Farming, of any kind, with any animal, requires the now. It requires it daily. It requires your sweat, and it wants your stubbornness in the face of illness, weather, sleepless evenings. And if you are lacking these things, it will find out, quickly. And I was. I let the hiccup turn into prolonged radio silence, and allowed the chatter of outside life down the hill to flood away the quiet animal mornings. One week, then another, and then the sudden realization that it had been months since I’d stood in the half-shadows of the early morning barn, watching the light take the walls.


I hadn’t meant to. But it had happened. The present had packed its bags—leaving only the echo, and the anxious anticipation. I’d lost it.


I’d also long since stopped sending pages to that agent—and hadn’t resumed. The thing about farming is that it’s a marvelous way to anchor yourself to a particular ground—but you have to be ready. You have to be sure.


And then, even with the surety, you have to be willing to get up, and get on with it, in the face of farming’s indifference about your infirmities. The goats don’t know that you won’t be getting married. The goats shove their rough heads into the bib of your overalls, asking for breakfast. There is the barn. There is the pasture. That is all the world.

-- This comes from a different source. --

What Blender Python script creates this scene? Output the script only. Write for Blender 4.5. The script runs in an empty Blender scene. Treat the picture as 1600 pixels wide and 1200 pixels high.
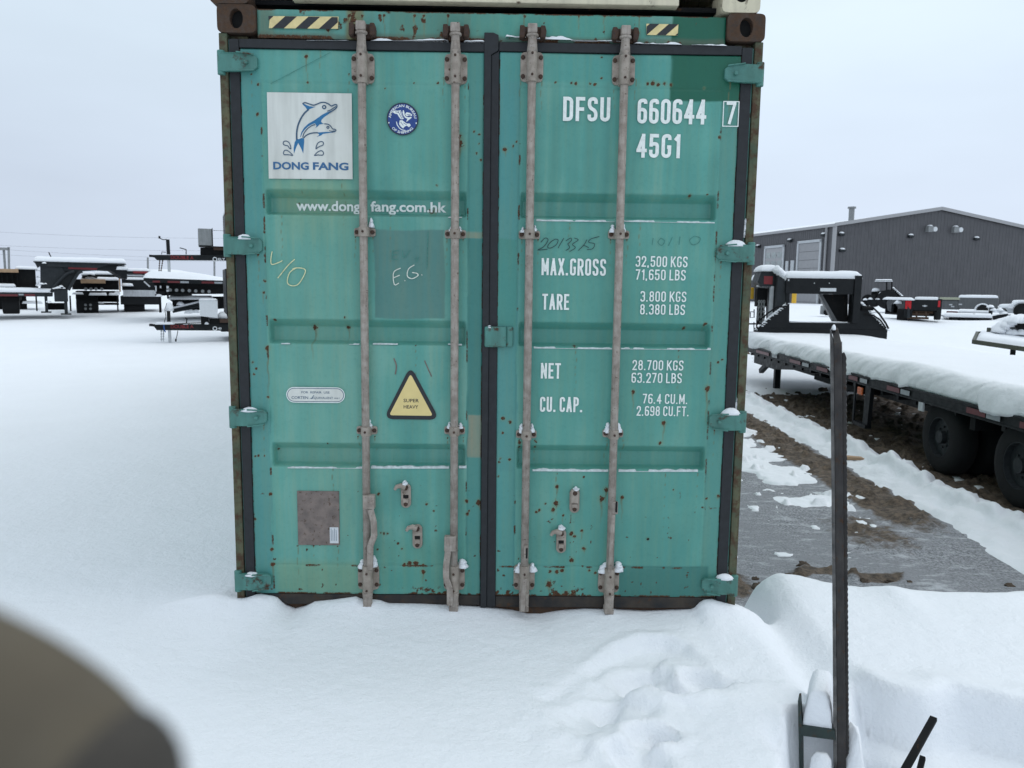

For now, I’ve failed at goat tending. And sometimes, it seems that aging is just a progression of losing the romance of different notions, each in turn, and waiting to see which facts will stay. I don’t have the fact of the ringing stream of milk steaming up from a cold bucket. But. I have the hands that know that motion, secretly, in my pockets. And you have to think that it’s a small hope. Riding it out. Ready, for when I’m sure.